From the records below, copy out exactly the lines from the one containing "Continue the Blender" to the one containing "148), rough=.45, metal=.3)", both included. Add nothing else.

:: RECORDS SHOWN

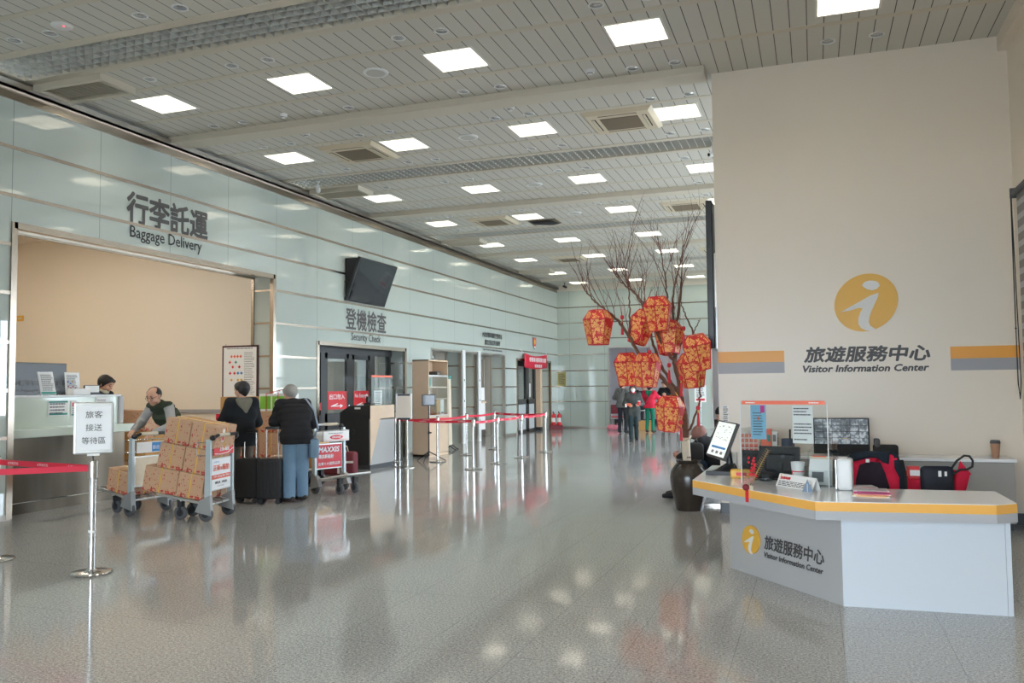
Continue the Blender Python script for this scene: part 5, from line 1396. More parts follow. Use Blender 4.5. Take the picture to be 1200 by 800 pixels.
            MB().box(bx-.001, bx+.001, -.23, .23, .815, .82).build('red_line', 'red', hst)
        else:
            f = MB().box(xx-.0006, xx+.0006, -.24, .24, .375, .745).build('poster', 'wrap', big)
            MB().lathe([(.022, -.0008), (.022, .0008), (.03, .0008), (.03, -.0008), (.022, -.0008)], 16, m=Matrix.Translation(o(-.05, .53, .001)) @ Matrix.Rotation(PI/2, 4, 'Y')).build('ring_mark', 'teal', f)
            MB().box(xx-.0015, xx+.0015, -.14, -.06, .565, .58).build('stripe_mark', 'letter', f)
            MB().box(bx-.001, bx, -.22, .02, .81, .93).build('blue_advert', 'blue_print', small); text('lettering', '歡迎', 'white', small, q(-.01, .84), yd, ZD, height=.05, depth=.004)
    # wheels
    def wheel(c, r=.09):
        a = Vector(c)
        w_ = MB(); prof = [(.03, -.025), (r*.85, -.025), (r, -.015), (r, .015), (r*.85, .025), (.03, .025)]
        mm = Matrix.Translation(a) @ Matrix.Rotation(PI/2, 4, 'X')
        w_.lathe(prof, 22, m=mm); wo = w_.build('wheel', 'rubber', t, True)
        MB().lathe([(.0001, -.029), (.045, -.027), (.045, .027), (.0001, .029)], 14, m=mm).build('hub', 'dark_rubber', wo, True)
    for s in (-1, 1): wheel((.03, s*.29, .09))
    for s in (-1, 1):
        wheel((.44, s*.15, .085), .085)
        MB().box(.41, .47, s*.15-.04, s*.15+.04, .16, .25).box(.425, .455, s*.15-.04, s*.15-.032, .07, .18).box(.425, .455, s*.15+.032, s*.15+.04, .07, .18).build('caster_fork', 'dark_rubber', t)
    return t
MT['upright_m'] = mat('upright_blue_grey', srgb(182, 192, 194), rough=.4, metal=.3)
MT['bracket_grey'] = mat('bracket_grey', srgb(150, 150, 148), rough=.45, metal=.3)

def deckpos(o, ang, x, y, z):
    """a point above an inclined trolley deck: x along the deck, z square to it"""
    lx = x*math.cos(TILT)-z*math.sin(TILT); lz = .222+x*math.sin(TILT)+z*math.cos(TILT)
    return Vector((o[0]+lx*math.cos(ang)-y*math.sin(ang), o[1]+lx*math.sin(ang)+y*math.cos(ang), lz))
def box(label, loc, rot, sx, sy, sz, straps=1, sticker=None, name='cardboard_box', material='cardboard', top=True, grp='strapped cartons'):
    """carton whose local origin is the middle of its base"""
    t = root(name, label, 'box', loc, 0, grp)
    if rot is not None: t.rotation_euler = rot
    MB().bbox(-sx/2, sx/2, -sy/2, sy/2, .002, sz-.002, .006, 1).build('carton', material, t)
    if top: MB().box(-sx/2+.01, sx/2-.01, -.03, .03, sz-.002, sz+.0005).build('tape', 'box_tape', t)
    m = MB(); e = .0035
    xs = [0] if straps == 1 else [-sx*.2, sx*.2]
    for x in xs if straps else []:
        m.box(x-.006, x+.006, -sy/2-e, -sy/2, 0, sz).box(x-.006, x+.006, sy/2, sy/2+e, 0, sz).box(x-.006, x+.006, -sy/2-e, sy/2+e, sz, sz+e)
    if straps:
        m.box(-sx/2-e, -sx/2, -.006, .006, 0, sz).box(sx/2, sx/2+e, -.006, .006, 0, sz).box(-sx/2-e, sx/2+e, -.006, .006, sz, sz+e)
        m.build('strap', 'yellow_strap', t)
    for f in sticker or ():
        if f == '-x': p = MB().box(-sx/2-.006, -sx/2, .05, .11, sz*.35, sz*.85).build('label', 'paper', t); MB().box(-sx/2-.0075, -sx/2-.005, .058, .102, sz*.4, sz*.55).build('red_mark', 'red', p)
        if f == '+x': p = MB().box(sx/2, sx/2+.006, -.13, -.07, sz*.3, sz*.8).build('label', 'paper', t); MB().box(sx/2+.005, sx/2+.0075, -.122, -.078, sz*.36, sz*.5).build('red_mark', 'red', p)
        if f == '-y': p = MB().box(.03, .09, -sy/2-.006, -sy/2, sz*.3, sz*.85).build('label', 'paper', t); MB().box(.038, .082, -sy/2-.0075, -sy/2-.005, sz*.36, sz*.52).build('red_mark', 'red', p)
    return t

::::
:: RECORDS SHOWN

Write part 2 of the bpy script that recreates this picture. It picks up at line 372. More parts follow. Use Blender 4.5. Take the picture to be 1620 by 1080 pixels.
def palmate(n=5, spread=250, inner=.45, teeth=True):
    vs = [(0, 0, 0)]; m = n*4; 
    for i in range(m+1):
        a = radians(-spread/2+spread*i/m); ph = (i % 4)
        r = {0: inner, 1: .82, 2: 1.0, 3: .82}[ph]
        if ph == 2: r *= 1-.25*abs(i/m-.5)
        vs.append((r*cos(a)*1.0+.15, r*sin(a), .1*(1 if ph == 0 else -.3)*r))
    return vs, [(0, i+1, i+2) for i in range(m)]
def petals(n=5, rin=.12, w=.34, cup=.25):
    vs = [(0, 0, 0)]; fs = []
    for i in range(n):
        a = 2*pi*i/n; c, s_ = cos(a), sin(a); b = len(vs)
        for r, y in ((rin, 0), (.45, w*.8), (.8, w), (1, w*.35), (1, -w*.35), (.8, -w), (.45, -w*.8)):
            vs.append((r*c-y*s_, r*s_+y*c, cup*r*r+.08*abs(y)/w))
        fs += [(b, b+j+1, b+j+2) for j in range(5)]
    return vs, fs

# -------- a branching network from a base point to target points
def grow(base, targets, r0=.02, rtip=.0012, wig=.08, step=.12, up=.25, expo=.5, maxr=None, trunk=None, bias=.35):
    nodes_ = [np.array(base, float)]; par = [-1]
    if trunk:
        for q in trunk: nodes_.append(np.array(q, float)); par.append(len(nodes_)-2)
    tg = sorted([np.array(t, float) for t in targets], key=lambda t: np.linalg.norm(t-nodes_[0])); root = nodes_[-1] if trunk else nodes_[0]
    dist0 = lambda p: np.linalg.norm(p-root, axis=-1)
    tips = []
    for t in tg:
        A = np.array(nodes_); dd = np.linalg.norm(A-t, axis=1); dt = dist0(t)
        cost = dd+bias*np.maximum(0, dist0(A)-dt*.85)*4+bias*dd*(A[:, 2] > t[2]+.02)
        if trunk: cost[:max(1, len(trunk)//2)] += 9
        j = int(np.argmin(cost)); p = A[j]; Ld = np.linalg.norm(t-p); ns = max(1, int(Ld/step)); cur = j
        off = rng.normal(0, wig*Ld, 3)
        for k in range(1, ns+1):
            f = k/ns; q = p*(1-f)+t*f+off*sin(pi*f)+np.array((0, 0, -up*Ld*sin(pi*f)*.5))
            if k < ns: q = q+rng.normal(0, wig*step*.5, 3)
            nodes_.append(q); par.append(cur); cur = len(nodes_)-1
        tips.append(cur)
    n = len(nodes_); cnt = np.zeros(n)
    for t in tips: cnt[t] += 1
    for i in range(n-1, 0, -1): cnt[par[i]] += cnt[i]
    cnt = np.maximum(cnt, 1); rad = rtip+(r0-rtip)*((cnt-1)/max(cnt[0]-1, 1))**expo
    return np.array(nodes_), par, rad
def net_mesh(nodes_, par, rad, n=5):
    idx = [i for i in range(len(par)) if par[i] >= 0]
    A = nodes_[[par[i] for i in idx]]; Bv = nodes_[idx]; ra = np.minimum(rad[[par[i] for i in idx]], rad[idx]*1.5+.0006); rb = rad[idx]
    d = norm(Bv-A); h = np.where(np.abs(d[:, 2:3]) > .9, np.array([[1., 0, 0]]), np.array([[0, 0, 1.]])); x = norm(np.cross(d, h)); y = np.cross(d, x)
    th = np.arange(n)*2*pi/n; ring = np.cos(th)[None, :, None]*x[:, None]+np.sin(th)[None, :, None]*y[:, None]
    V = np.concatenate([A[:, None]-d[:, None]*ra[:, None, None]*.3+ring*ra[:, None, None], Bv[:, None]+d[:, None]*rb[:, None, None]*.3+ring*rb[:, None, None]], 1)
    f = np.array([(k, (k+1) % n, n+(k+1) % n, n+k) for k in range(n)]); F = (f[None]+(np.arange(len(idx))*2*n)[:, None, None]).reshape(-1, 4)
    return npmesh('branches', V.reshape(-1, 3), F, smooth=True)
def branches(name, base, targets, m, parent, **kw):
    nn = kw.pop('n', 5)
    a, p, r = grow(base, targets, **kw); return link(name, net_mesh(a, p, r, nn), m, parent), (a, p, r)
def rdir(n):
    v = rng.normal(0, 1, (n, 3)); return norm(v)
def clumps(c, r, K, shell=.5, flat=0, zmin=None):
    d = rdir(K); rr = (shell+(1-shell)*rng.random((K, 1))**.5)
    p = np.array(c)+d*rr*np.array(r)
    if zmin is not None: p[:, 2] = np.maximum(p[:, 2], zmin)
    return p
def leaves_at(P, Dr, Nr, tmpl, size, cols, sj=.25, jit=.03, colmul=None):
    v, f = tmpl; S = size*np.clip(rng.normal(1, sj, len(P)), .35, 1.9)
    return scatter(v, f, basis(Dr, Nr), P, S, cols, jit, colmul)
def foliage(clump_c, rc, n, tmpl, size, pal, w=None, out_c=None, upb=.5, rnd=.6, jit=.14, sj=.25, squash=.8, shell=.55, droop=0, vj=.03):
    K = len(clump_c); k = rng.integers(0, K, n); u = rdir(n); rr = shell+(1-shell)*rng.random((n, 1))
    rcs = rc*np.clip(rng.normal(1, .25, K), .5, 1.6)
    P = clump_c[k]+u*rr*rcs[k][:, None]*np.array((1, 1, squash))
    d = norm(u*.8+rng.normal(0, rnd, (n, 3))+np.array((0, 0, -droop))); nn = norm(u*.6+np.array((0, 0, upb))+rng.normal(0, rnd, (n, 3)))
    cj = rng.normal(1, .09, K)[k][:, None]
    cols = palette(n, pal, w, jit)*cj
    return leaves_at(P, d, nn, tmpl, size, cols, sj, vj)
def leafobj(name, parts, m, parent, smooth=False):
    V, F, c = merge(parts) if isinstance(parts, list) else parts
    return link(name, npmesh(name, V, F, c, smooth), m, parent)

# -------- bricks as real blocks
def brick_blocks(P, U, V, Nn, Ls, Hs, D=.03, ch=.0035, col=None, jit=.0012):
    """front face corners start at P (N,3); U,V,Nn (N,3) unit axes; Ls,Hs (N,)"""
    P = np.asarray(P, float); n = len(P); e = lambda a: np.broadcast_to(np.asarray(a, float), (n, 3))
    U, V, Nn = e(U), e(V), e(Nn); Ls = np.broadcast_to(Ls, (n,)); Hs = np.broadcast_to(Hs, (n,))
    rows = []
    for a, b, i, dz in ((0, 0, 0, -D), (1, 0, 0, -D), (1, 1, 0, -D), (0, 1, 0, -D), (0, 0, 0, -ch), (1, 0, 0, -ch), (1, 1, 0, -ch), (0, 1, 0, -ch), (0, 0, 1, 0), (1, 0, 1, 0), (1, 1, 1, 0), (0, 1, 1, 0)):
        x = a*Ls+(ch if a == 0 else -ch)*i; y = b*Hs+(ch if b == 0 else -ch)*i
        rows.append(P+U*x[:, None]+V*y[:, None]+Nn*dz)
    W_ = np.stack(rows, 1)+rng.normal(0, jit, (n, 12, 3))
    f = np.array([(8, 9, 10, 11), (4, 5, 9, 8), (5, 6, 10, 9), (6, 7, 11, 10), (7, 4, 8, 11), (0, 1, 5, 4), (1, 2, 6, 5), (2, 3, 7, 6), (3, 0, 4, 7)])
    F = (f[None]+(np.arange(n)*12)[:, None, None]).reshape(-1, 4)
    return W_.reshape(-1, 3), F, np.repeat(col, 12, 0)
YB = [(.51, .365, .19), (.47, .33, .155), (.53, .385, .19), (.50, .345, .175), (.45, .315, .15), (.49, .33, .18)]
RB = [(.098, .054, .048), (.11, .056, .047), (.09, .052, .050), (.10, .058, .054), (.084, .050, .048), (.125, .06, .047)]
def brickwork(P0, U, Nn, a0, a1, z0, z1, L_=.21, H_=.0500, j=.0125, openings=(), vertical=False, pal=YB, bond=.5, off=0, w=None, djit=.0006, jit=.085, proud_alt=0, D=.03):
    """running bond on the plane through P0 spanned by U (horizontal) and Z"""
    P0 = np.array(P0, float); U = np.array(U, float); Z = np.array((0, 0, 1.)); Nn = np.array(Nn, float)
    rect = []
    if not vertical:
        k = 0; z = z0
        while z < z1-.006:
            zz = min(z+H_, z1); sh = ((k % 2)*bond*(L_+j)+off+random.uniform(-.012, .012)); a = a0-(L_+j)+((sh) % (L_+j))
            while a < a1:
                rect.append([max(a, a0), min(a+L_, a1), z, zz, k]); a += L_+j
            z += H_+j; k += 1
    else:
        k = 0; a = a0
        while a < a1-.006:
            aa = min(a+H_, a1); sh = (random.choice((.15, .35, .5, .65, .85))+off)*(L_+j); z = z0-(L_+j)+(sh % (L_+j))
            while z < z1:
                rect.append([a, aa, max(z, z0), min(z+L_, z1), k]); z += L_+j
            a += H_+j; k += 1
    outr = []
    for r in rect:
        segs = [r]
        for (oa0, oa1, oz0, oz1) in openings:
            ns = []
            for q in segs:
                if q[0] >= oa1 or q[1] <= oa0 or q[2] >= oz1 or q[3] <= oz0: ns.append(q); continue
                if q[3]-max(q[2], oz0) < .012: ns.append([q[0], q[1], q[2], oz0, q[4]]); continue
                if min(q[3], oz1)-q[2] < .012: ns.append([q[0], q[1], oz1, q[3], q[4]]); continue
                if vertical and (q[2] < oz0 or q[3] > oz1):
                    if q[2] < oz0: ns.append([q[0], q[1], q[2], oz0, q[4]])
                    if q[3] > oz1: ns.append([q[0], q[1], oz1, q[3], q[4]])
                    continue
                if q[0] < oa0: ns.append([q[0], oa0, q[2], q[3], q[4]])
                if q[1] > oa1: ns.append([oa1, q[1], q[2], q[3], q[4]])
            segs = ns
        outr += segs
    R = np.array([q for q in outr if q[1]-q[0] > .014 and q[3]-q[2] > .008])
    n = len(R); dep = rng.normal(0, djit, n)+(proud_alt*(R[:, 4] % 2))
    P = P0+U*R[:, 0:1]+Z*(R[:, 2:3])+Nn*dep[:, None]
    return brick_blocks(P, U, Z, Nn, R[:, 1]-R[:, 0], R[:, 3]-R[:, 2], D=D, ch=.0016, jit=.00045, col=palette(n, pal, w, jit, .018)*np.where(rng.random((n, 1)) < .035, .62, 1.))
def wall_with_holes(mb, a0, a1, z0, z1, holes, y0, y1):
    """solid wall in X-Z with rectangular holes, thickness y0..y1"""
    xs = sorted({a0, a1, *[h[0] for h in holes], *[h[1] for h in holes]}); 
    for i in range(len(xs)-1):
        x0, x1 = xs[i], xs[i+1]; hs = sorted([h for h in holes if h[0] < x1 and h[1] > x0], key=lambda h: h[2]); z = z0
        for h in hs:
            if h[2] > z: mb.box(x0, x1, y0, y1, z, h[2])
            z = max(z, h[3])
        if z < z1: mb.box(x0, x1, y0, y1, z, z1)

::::
:: RECORDS SHOWN

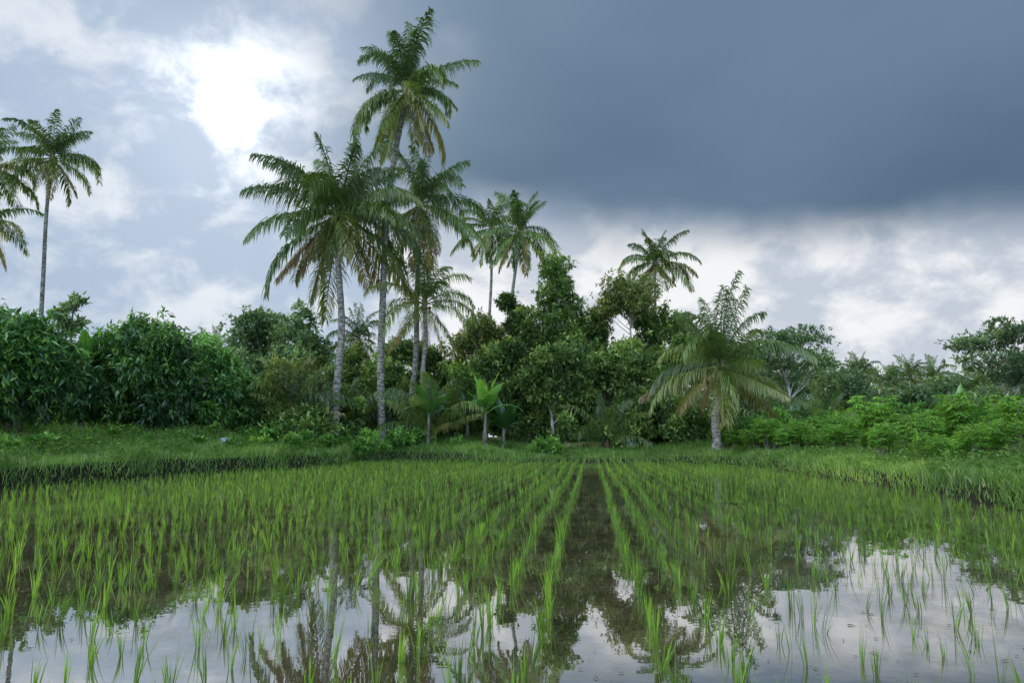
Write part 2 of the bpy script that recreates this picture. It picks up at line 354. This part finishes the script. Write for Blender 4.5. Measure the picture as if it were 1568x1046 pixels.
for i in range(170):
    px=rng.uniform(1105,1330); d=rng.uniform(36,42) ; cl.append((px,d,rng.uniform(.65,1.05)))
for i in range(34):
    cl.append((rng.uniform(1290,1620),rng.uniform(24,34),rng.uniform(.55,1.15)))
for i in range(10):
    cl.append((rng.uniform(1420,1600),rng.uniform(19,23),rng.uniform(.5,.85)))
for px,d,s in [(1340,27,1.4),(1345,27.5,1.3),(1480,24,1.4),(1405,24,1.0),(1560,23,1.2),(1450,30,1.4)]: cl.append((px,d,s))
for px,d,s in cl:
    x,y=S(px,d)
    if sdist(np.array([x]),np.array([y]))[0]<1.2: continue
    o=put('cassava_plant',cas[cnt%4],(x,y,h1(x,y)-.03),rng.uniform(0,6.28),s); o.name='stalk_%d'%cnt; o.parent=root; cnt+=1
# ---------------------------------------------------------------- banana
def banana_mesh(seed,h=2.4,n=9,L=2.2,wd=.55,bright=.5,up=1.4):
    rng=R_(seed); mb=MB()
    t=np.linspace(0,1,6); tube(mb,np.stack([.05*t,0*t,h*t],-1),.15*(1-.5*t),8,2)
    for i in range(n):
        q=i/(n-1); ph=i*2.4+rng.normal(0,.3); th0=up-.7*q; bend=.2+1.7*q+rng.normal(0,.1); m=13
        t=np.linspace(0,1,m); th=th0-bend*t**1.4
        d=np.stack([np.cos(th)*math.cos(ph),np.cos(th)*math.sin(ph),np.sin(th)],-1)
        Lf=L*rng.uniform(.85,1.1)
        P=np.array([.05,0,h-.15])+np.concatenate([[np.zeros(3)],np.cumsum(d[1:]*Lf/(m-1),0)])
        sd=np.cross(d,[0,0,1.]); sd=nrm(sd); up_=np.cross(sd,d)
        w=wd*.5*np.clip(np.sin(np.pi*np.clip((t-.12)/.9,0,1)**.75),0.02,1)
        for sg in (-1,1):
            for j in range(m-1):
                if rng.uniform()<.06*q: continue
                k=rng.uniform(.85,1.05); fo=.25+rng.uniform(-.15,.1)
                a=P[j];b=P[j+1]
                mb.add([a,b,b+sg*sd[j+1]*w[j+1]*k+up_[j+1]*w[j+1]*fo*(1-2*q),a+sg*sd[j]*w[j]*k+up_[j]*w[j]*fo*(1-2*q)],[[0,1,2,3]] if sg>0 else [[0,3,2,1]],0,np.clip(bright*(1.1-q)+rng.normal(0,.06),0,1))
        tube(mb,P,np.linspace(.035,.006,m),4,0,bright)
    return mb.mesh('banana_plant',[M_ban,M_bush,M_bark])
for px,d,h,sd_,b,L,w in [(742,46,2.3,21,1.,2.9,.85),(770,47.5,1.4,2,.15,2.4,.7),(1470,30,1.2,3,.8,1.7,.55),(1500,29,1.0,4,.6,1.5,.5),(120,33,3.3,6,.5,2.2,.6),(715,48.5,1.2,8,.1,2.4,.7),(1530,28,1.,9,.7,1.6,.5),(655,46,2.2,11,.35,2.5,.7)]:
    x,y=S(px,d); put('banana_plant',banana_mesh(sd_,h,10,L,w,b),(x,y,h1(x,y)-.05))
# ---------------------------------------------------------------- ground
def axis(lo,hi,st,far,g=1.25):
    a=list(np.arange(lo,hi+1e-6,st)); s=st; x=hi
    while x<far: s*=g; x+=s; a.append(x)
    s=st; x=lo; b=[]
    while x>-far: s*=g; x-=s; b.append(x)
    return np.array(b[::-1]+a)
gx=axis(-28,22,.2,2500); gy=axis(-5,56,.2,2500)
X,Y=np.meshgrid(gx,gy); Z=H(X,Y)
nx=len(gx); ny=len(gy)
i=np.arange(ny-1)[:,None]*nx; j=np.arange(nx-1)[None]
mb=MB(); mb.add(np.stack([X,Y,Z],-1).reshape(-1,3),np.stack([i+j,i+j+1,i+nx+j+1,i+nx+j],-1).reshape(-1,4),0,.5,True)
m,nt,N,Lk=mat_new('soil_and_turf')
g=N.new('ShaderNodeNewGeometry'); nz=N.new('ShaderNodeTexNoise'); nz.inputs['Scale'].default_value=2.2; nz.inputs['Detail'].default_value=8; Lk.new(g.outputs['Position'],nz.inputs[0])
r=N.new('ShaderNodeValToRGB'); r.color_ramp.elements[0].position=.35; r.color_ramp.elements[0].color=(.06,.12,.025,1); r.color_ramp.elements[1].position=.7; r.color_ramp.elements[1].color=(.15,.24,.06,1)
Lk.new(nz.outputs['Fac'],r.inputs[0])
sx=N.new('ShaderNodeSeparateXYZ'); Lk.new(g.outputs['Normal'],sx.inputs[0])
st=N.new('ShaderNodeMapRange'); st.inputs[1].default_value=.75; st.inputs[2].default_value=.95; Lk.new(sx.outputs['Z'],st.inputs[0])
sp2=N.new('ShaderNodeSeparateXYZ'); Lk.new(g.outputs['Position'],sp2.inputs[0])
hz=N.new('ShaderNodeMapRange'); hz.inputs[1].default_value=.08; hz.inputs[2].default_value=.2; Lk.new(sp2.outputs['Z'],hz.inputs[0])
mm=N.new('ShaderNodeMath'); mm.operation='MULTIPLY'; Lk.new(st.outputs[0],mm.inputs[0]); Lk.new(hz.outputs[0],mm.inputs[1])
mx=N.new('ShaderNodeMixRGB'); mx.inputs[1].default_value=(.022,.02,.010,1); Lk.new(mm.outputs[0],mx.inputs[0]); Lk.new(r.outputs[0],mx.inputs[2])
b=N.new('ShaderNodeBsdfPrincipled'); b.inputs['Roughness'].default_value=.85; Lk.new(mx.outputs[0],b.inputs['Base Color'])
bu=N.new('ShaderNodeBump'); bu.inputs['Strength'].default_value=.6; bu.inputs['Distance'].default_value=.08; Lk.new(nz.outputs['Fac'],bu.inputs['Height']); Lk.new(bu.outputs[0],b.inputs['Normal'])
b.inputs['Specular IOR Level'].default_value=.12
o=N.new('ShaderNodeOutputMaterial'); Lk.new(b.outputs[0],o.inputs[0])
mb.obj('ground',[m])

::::

EXERCISE RESULT:
Continue the Blender Python script for this scene: part 5, from line 1396. More parts follow. Use Blender 4.5. Take the picture to be 1200 by 800 pixels.
            MB().box(bx-.001, bx+.001, -.23, .23, .815, .82).build('red_line', 'red', hst)
        else:
            f = MB().box(xx-.0006, xx+.0006, -.24, .24, .375, .745).build('poster', 'wrap', big)
            MB().lathe([(.022, -.0008), (.022, .0008), (.03, .0008), (.03, -.0008), (.022, -.0008)], 16, m=Matrix.Translation(o(-.05, .53, .001)) @ Matrix.Rotation(PI/2, 4, 'Y')).build('ring_mark', 'teal', f)
            MB().box(xx-.0015, xx+.0015, -.14, -.06, .565, .58).build('stripe_mark', 'letter', f)
            MB().box(bx-.001, bx, -.22, .02, .81, .93).build('blue_advert', 'blue_print', small); text('lettering', '歡迎', 'white', small, q(-.01, .84), yd, ZD, height=.05, depth=.004)
    # wheels
    def wheel(c, r=.09):
        a = Vector(c)
        w_ = MB(); prof = [(.03, -.025), (r*.85, -.025), (r, -.015), (r, .015), (r*.85, .025), (.03, .025)]
        mm = Matrix.Translation(a) @ Matrix.Rotation(PI/2, 4, 'X')
        w_.lathe(prof, 22, m=mm); wo = w_.build('wheel', 'rubber', t, True)
        MB().lathe([(.0001, -.029), (.045, -.027), (.045, .027), (.0001, .029)], 14, m=mm).build('hub', 'dark_rubber', wo, True)
    for s in (-1, 1): wheel((.03, s*.29, .09))
    for s in (-1, 1):
        wheel((.44, s*.15, .085), .085)
        MB().box(.41, .47, s*.15-.04, s*.15+.04, .16, .25).box(.425, .455, s*.15-.04, s*.15-.032, .07, .18).box(.425, .455, s*.15+.032, s*.15+.04, .07, .18).build('caster_fork', 'dark_rubber', t)
    return t
MT['upright_m'] = mat('upright_blue_grey', srgb(182, 192, 194), rough=.4, metal=.3)
MT['bracket_grey'] = mat('bracket_grey', srgb(150, 150, 148), rough=.45, metal=.3)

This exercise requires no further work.